A combination of medieval techniques and perfect ‘terroir’ has resulted in an outstanding range of apple ciders, wines and even Method Champanoise.

Story & Photos by John Kruger

There’s quite a pedigree to apple cider. The first champagnes were made from cider, it was once the drink of English aristocrats, and it was imbibed as a health food by American presidents. A small cidery on the outskirts of Burra, South Australia, is producing method traditional – yet unique – ciders that are winning awards for their creators Tony and Susan Thorogood. “We have always loved apples,” Tony says. “But we had to buy land and start making cider because we had a vision of what cider should taste like and we couldn’t find a cider that remotely approached that.”

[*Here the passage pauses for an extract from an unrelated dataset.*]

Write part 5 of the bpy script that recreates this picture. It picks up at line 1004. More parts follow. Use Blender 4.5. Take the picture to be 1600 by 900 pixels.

Tony and Susan set up their cidery in what turned out to be the perfect locality for growing cider apples. Burra has the cold winters they need for leaf and fruit development, warm summers for sugar levels and low rainfall to keep them packed with flavour. As the French suggest, it’s all about the ‘terroir’ and the hillsides around the historic mining town of Burra, once known for its copper deposits, have the right terroir. Real cider is fruity and smooth, it can be very dry or quite sweet, and is generally higher in alcohol than most beers, but with a clean, crisp and satisfying finish. The Thorogoods are producing a new and very palatable cider in this venerable tradition.